A journalist with Novaya Gazeta who works closely with Nurmatov told Human Rights Watch that Nurmatov fled Uzbekistan in 2008, after Uzbekistan’s security services detained him.
 
The court ruled that Nurmatov had violated Russia’s migration rules and sanctioned his expulsion. Russian authorities should uphold its human rights obligations and ensure that Nurmatov is not expelled or otherwise forcibly returned to Uzbekistan, where he risks serious ill treatment, Human Rights Watch said.
 
Police took Nurmatov into custody directly after the court hearing and transferred him to a temporary holding center for foreign nationals, operated by the Interior Ministry in Sakharovo, a Moscow suburb. Nurmatov will promptly appeal the decision to the Moscow city court. His lawyers will also seek an emergency order from the European Court of Human Rights instructing Russia to suspend the expulsion.
 
Nurmatov’s Novaya Gazeta colleague said that Uzbekistan’s National Security Service (SNB) detained, interrogated, and severely beat Nurmatov in September 2008 in an attempt to coerce him to become an informant on acquaintances and friends who were religious Muslims. After the SNB released Nurmatov, he fled to Kyrgyzstan, where he considered seeking refugee status but feared for his safety due to the risks of forced return and kidnappings that Uzbek asylum seekers faced there.
 
In 2009, he traveled from Kyrgyzstan to Kazakhstan, where he contacted UNHCR, the UN refugee agency, about refugee status. He fled Kazakhstan in 2011 after Kazakh authorities forcibly returned to Uzbekistan at least 28 religious Muslims who had fled religious persecution in Uzbekistan.

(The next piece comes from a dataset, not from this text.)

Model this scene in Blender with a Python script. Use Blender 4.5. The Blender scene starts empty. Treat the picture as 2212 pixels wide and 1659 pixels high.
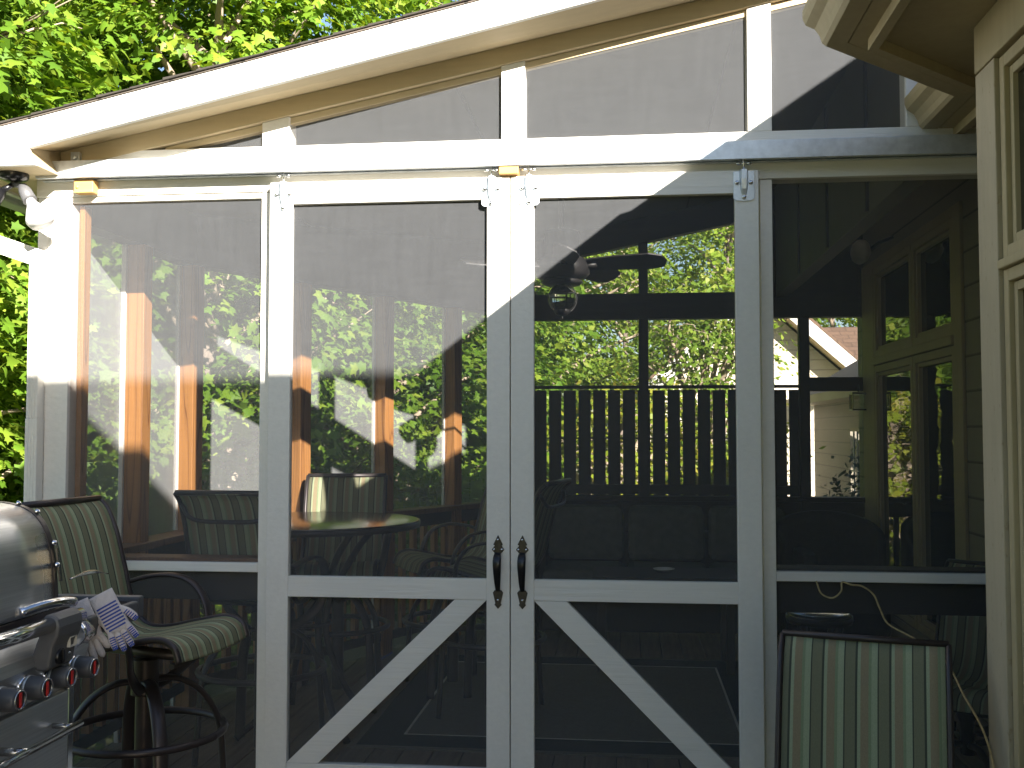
import bpy, math, random
import numpy as np
from mathutils import Vector, Matrix
random.seed(7); rng=np.random.default_rng(7)
R=math.radians
S=bpy.context.scene; COL=S.collection
# ------------------------------------------------------------ camera, sky, sun, exposure
cam=bpy.data.cameras.new('camera'); co=bpy.data.objects.new('camera',cam); COL.objects.link(co)
cam.sensor_width=36; cam.lens=36*2250/2212; cam.clip_start=.05; cam.clip_end=500
co.location=(.463,-4.225,1.5)
yaw=R(6.25); pit=math.atan((932-829.5)/2250)
fwd=Vector((-math.sin(yaw)*math.cos(pit),math.cos(yaw)*math.cos(pit),math.sin(pit)))
co.rotation_euler=fwd.to_track_quat('-Z','Y').to_euler(); S.camera=co
W=bpy.data.worlds.new('World'); S.world=W; W.use_nodes=True
sunv=Vector((.64,-1,.487)).normalized(); el=math.asin(sunv.z); az=math.atan2(sunv.x,sunv.y)
nt=W.node_tree; bg=nt.nodes['Background']; sky=nt.nodes.new('ShaderNodeTexSky')
sky.sky_type='NISHITA'; sky.sun_disc=False; sky.sun_elevation=el; sky.sun_rotation=az
sky.air_density=1; sky.dust_density=.6; sky.altitude=200
nt.links.new(sky.outputs[0],bg.inputs[0]); bg.inputs[1].default_value=.05
sl=bpy.data.lights.new('sun','SUN'); sl.energy=5; sl.angle=R(.5); sl.color=(1,.94,.85)
so=bpy.data.objects.new('sun',sl); COL.objects.link(so); so.rotation_euler=sunv.to_track_quat('Z','Y').to_euler()
so.location=(8,-12,8)
S.render.engine='CYCLES'; S.view_settings.view_transform='Standard'; S.view_settings.look='None'
S.view_settings.exposure=2.25; S.view_settings.gamma=1
S.cycles.transparent_max_bounces=24; S.cycles.max_bounces=8; S.cycles.diffuse_bounces=4
# ------------------------------------------------------------ materials
def newmat(name):
    m=bpy.data.materials.new(name); m.use_nodes=True; n=m.node_tree
    return m,n,n.nodes['Principled BSDF'],n.nodes['Material Output']
def N(n,t,**k):
    x=n.nodes.new(t)
    for a,b in k.items():
        if a in('loc',): continue
        if hasattr(x,a): setattr(x,a,b)
        else: x.inputs[a].default_value=b
    return x
def ramp(n,fac,stops):
    r=n.nodes.new('ShaderNodeValToRGB'); e=r.color_ramp.elements
    while len(e)<len(stops): e.new(.5)
    for i,(p,c) in enumerate(stops): e[i].position=p; e[i].color=(*c,1) if len(c)==3 else c
    n.links.new(fac,r.inputs[0]); return r
def coords(n,scale=(1,1,1),rot=(0,0,0),which='Object'):
    t=n.nodes.new('ShaderNodeTexCoord'); m=n.nodes.new('ShaderNodeMapping')
    m.inputs['Scale'].default_value=scale; m.inputs['Rotation'].default_value=rot
    n.links.new(t.outputs[which],m.inputs[0]); return m.outputs[0]
def grainy(name,col,rough=.6,scale=(3,3,60),amt=.15,bump=.3,dist=.002,spec=.4,rot=(0,0,0),blotch=.12,metal=0,knots=0):
    """board with stretched noise grain; scale is small along the grain"""
    m,n,p,o=newmat(name); c=coords(n,scale,rot)
    a=N(n,'ShaderNodeTexNoise',Scale=1.0,Detail=6.0,Roughness=.65); n.links.new(c,a.inputs['Vector'])
    c2=coords(n); b=N(n,'ShaderNodeTexNoise',Scale=2.3,Detail=4.0); n.links.new(c2,b.inputs['Vector'])
    lo=tuple(x*(1-amt) for x in col); hi=tuple(min(1,x*(1+amt)) for x in col)
    r=ramp(n,a.outputs[0],[(.3,lo),(.7,hi)])
    mx=N(n,'ShaderNodeMixRGB',blend_type='MULTIPLY'); mx.inputs[0].default_value=1
    r2=ramp(n,b.outputs[0],[(.3,(1-blotch,)*3),(.7,(1,1,1))])
    n.links.new(r.outputs[0],mx.inputs[1]); n.links.new(r2.outputs[0],mx.inputs[2]); n.links.new(mx.outputs[0],p.inputs['Base Color'])
    p.inputs['Roughness'].default_value=rough; p.inputs['Specular IOR Level'].default_value=spec; p.inputs['Metallic'].default_value=metal
    bp=N(n,'ShaderNodeBump',Strength=bump,Distance=dist); n.links.new(a.outputs[0],bp.inputs['Height']); n.links.new(bp.outputs[0],p.inputs['Normal'])
    return m
def plain(name,col,rough=.5,metal=0,spec=.5,noise=.1,nscale=8,bump=0,bs=60):
    m,n,p,o=newmat(name); c=coords(n)
    a=N(n,'ShaderNodeTexNoise',Scale=float(nscale),Detail=5.0); n.links.new(c,a.inputs['Vector'])
    r=ramp(n,a.outputs[0],[(.3,tuple(x*(1-noise) for x in col)),(.7,tuple(min(1,x*(1+noise)) for x in col))])
    n.links.new(r.outputs[0],p.inputs['Base Color'])
    p.inputs['Roughness'].default_value=rough; p.inputs['Metallic'].default_value=metal; p.inputs['Specular IOR Level'].default_value=spec
    if bump:
        b=N(n,'ShaderNodeTexNoise',Scale=float(bs),Detail=4.0); n.links.new(c,b.inputs['Vector'])
        bp=N(n,'ShaderNodeBump',Strength=bump,Distance=.003); n.links.new(b.outputs[0],bp.inputs['Height']); n.links.new(bp.outputs[0],p.inputs['Normal'])
    return m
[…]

In 2011 he moved to Russia, where his mother and two siblings, all Russian citizens, live.
 
Activist outside Moscow’s Basmanny District court on August 1, 2017 holds a poster declaring “Say no to persecution of journalists! We demand asylum for Ali Feruz.” © Cornelius Runtsch for Human Rights Watch, Moscow, 2017
In March 2016, Russia’s Federal Migration Service denied Nurmatov’s request for asylum, and in November Russian authorities rejected his request for temporary protection. The authorities rejected his application twice, and both times higher authorities overturned the rejection and returned the case for additional review. His current application is under review. Svetlana Gannushkina, a leading expert on migration issues in Russia, told Human Rights Watch that the “court ruling on Ali’s expulsion from Russia was simply lawless because by Russian law, he has the right to remain in Russia while his request [for temporary protection] is under review.”
 
In 2012 Nurmatov lost his Uzbek passport and other identification documents, and reported the loss to police. Novaya Gazeta said he did not seek to replace his passport, fearing threats to his security if he approached the Uzbek embassy.
 
In March 2017, police in Moscow detained Nurmatov and questioned him about his journalism work and his temporary protection application. They released him 12 hours later.
 
Uzbek authorities have imprisoned thousands of people on politically motivated charges, most of them religious believers, who, like Nurmatov’s friends on whom the SNB wanted Nurmatov to inform, practice forms of Islam that authorities brand “extremist.” They have also imprisoned rights and opposition activists, journalists, and other perceived critics. Authorities frequently torture detainees and arbitrarily extend their sentences.
 
In its last review of Uzbekistan, in 2013, the UN Committee against Torture found that torture in Uzbekistan was “‘systematic,’ ‘unpunished,’ and ‘encouraged’ by law enforcement and security officers.”
 
Uzbekistan’s new president, Shavkat Mirziyoyev, has promised reforms, but such endemic problems as torture and politically motivated detention have yet to be addressed, Human Rights Watch said.
 
Russia’s obligations as a party to the Convention against Torture and the European Convention on Human Rights include ensuring that no one in Russian custody is forcibly sent to a place where they face a real risk of persecution, torture, or other serious human rights violations. The European Court of Human Rights has issued numerous rulings, including on cases emanating from Russia, forbidding forced returns to Uzbekistan because of the risk of torture anyone returned would face there.
 
“It’s difficult to imagine what more information Russian authorities need to be persuaded of the dire risk of abuse Nurmatov faces in Uzbekistan,” Denber said. “Now they need to do what’s right, and what the law prescribes – to free Nurmatov, protect him, and not return him to Uzbekistan.”